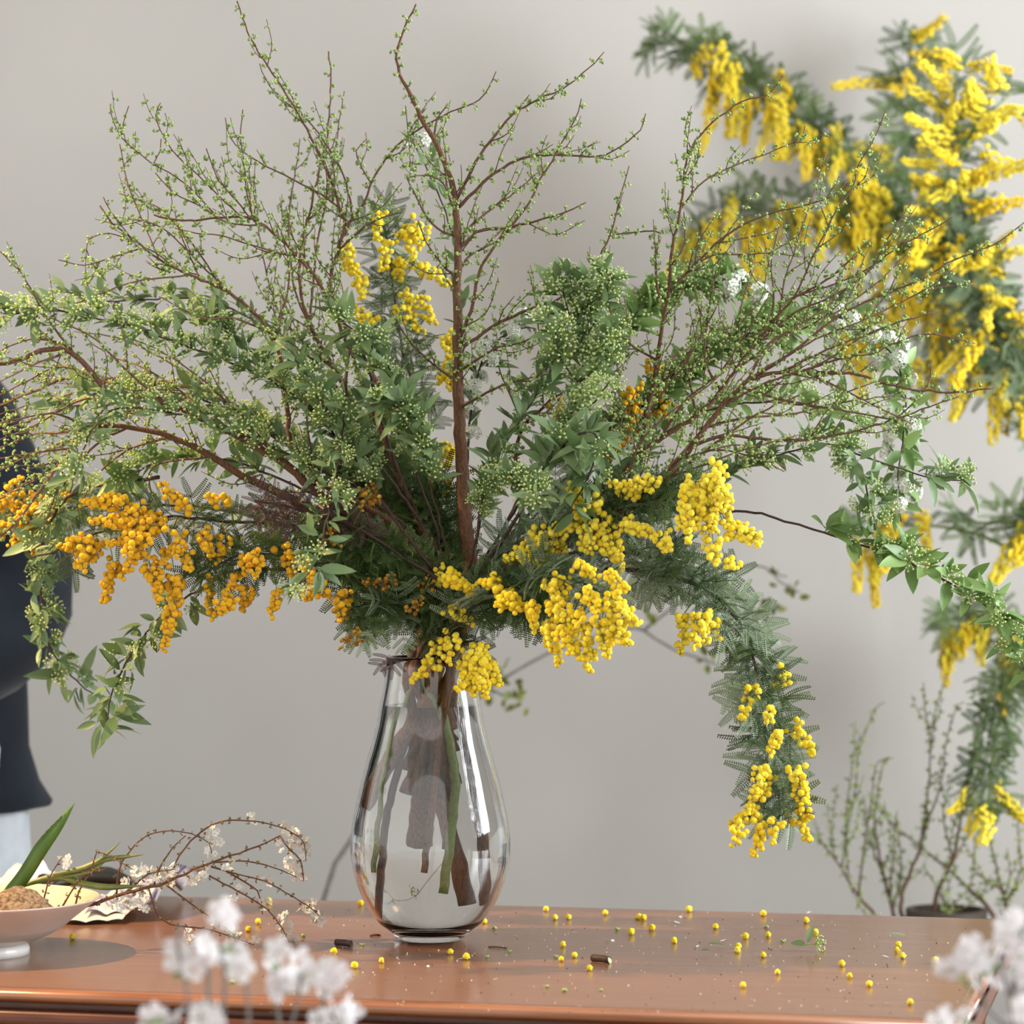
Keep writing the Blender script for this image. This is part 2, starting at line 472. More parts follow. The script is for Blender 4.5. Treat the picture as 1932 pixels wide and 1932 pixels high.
###
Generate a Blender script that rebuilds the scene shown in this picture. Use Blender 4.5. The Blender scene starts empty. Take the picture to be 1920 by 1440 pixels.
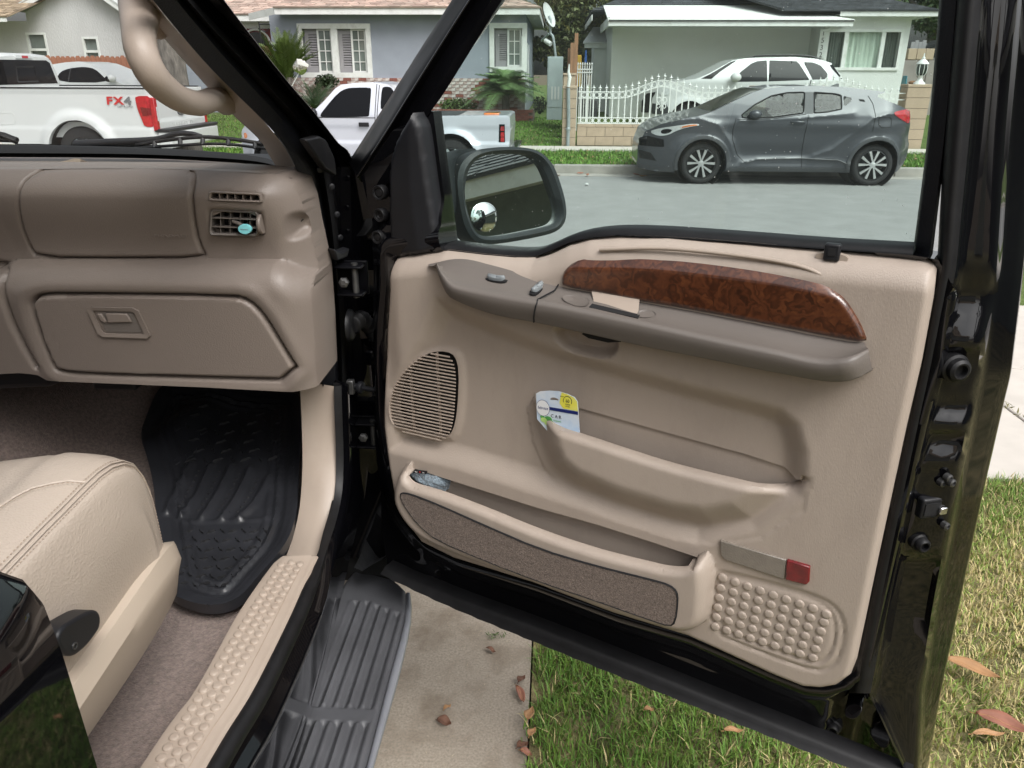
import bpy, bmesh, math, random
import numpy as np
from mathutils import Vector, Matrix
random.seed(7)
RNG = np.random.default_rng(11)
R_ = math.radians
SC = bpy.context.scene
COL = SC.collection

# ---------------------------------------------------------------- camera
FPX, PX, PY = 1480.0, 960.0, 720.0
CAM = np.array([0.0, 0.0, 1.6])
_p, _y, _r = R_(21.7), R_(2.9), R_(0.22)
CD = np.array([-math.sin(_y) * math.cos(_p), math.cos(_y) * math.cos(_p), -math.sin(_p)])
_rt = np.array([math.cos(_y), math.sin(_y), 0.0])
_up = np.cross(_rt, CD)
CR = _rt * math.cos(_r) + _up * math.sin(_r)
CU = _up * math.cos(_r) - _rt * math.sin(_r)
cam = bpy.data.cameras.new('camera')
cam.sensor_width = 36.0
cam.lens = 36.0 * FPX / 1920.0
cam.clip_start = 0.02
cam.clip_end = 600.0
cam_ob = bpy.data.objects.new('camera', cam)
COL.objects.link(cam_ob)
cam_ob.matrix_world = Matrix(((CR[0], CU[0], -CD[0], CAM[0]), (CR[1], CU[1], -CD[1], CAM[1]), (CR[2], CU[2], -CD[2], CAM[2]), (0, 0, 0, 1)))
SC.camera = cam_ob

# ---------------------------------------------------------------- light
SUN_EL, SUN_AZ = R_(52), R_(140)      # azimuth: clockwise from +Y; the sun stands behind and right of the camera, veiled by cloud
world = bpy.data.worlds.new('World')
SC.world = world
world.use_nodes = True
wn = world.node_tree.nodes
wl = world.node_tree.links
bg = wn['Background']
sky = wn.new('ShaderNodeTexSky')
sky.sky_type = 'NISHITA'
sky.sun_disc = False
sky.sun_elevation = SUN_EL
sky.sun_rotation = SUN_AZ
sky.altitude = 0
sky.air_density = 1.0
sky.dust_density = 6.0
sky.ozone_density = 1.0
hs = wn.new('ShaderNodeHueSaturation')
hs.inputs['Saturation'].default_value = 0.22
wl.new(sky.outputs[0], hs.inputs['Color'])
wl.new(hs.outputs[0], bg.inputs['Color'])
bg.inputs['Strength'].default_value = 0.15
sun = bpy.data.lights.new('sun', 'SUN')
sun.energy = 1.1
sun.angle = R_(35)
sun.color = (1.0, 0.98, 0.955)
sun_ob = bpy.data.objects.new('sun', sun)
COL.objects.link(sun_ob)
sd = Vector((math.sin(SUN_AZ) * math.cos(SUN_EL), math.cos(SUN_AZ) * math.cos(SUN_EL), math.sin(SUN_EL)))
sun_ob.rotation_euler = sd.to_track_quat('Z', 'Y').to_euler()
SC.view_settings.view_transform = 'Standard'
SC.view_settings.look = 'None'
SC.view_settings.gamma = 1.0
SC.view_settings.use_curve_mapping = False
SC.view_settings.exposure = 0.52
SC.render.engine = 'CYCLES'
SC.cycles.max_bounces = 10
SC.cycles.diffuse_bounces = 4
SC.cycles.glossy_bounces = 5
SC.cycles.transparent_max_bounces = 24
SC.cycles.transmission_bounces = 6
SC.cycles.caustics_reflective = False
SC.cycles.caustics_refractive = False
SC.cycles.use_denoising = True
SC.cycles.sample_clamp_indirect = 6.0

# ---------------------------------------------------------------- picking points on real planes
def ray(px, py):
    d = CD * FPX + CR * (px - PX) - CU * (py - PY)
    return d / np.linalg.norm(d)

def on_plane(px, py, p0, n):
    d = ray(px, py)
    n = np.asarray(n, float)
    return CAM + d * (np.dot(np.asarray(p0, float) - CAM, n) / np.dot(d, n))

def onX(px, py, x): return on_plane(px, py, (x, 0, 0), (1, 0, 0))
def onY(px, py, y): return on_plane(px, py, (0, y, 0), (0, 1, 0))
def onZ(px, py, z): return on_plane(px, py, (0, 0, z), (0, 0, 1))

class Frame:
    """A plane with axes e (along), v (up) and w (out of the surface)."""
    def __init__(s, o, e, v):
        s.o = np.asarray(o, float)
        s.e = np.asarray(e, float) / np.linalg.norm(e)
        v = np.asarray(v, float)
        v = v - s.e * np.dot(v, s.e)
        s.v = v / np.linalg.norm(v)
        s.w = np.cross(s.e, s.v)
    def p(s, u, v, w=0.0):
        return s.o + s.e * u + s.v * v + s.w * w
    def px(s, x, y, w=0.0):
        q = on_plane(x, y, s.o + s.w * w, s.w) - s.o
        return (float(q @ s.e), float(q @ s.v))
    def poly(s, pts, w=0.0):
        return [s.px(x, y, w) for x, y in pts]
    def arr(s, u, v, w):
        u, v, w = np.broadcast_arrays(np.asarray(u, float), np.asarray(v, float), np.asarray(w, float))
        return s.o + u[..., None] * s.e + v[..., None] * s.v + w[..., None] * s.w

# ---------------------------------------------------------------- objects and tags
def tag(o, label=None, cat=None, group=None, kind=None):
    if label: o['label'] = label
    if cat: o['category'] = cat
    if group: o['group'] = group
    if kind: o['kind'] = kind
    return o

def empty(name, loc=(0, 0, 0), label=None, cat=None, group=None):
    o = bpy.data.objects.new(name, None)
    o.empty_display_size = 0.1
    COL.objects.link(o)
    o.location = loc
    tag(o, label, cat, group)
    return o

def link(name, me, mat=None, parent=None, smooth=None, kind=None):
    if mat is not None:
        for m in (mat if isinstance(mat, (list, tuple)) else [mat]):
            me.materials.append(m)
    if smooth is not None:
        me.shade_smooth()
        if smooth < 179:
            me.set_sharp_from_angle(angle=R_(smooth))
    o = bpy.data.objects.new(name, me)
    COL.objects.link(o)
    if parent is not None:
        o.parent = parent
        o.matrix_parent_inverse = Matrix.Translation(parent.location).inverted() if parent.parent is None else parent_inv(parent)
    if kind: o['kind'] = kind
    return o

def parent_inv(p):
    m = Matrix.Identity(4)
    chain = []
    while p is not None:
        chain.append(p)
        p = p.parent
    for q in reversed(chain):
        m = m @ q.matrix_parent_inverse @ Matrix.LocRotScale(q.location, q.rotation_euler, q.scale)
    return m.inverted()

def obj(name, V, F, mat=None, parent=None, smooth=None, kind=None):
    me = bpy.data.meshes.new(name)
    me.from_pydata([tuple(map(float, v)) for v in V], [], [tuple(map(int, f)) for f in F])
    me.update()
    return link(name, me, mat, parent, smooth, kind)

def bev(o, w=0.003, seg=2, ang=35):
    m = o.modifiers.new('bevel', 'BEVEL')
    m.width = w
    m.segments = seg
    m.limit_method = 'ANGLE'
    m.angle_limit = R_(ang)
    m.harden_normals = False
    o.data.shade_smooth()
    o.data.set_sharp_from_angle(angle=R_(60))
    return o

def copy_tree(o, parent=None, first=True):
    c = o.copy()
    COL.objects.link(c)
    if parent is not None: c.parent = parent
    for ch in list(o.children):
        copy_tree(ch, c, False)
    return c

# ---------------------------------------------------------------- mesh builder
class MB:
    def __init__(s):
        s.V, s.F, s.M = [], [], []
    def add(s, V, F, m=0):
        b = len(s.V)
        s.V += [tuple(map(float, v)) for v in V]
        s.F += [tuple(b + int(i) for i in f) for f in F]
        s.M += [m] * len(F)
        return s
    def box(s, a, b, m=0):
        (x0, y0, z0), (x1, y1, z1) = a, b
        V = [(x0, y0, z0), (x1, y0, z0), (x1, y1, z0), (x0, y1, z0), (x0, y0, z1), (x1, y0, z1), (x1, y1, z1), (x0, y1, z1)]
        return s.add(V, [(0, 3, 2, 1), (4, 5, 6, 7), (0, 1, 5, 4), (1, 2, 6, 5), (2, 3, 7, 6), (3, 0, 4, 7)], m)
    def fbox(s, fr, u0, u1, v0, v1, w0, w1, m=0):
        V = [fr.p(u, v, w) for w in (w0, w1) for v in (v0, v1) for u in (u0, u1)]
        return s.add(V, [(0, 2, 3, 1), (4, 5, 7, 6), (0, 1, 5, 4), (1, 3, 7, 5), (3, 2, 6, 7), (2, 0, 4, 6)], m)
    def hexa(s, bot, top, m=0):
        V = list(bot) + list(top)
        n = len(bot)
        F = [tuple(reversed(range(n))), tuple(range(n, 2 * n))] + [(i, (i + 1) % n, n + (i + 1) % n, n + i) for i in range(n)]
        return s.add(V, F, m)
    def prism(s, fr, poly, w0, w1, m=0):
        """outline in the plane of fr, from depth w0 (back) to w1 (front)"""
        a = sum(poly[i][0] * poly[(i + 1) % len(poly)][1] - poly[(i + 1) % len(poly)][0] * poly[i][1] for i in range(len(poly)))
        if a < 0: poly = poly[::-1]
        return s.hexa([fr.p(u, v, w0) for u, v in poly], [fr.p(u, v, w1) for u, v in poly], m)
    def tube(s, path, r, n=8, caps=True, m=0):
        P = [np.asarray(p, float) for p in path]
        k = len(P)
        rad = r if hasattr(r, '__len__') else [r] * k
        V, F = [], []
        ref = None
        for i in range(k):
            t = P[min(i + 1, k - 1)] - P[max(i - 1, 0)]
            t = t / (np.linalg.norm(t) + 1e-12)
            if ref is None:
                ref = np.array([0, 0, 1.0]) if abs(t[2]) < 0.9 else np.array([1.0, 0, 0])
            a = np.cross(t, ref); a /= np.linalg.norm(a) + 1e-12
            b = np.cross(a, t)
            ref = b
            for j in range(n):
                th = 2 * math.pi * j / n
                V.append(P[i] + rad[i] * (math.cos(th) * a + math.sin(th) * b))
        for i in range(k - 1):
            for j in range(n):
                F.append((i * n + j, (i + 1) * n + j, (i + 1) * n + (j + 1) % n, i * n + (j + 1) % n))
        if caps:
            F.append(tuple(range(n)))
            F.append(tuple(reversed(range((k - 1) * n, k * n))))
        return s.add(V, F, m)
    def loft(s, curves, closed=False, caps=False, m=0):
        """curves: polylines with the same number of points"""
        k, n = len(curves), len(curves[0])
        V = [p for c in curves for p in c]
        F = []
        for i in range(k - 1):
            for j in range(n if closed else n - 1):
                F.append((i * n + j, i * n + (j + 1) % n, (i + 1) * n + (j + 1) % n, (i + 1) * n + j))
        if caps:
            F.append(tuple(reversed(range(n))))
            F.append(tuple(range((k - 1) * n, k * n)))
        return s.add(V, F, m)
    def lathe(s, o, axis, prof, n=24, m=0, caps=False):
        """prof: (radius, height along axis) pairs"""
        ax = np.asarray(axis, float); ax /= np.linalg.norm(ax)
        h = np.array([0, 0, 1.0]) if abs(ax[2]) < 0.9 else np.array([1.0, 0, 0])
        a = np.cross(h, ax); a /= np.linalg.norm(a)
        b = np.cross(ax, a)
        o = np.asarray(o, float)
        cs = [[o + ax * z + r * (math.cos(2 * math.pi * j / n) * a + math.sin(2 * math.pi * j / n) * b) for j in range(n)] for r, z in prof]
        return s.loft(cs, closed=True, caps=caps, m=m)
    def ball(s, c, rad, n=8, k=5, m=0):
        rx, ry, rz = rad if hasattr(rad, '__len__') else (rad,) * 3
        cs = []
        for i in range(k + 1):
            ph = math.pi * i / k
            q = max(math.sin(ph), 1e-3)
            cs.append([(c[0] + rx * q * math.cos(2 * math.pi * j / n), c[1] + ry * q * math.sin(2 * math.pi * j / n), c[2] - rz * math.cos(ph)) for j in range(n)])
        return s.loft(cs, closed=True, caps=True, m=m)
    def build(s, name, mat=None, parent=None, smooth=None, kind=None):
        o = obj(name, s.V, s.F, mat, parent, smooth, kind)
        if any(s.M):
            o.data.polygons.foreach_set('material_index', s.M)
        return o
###
Go to the line containing "Generate a Blender" and copy exactly from there through the line containing "COL = SC.collection", both included, and nothing more. Pictures are excluded.

Generate a Blender script that rebuilds the scene shown in this picture. Use Blender 4.5. The Blender scene starts empty. Take the picture to be 1920 by 1440 pixels.
import bpy, bmesh, math, random
import numpy as np
from mathutils import Vector, Matrix
random.seed(7)
RNG = np.random.default_rng(11)
R_ = math.radians
SC = bpy.context.scene
COL = SC.collection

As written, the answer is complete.